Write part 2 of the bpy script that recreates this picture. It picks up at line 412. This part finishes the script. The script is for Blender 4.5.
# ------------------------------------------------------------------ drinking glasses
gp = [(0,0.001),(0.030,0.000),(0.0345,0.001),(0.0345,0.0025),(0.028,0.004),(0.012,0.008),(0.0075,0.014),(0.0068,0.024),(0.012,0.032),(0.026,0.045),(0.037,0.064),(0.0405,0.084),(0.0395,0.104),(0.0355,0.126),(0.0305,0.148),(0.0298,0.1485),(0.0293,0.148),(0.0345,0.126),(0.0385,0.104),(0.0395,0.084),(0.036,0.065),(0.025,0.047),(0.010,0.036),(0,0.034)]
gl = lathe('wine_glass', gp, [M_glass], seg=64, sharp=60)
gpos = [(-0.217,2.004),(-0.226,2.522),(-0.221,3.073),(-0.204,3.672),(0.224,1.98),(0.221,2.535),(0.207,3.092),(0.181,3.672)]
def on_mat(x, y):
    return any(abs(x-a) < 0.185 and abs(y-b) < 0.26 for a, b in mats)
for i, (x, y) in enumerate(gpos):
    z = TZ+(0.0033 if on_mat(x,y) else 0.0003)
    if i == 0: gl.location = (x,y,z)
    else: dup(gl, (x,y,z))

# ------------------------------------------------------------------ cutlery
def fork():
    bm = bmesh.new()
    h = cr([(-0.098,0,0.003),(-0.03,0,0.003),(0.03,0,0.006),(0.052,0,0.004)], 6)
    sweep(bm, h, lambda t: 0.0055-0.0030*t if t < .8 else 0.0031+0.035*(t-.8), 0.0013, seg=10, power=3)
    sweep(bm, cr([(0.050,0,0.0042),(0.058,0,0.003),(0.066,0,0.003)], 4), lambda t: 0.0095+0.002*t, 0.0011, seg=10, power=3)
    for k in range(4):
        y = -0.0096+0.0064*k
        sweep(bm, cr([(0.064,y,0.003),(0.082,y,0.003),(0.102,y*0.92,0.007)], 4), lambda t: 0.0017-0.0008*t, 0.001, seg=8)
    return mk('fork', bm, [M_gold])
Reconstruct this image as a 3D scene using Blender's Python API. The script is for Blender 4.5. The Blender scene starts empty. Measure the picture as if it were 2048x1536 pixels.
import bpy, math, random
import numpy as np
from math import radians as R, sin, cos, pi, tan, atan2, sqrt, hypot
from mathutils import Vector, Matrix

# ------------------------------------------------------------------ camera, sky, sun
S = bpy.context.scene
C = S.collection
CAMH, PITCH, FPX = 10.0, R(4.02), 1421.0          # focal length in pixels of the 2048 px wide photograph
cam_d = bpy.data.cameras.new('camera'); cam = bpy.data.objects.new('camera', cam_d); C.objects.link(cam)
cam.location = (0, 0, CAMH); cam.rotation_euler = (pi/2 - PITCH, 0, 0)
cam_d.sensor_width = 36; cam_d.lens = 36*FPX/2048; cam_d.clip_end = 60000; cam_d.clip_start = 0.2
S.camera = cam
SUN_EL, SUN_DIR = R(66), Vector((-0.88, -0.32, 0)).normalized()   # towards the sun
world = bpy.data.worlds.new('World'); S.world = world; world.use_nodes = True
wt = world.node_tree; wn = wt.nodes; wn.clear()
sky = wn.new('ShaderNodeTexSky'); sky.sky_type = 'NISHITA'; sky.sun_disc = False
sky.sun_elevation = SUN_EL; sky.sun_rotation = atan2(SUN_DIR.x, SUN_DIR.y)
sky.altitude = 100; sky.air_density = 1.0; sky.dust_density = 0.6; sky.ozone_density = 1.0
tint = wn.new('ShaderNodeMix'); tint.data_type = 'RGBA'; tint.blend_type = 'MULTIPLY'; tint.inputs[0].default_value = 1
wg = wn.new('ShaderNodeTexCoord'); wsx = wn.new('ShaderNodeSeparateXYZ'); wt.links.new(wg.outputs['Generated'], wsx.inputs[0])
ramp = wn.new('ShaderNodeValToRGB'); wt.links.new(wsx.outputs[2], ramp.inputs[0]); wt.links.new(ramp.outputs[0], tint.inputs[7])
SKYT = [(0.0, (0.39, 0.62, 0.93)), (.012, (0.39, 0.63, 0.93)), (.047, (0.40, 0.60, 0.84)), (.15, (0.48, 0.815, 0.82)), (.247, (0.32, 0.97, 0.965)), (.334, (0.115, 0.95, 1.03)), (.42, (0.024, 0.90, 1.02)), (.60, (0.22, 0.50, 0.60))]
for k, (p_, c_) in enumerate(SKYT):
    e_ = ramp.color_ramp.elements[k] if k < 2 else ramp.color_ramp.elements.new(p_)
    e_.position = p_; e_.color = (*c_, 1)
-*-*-
Repeat, unchanged, every line from the one that contains "Reconstruct this image" to the one that contains "from mathutils import Vector, Matrix", including both, and no other line.

→ WRITTEN RESPONSE
Reconstruct this image as a 3D scene using Blender's Python API. The script is for Blender 4.5. The Blender scene starts empty. Measure the picture as if it were 2048x1536 pixels.
import bpy, math, random
import numpy as np
from math import radians as R, sin, cos, pi, tan, atan2, sqrt, hypot
from mathutils import Vector, Matrix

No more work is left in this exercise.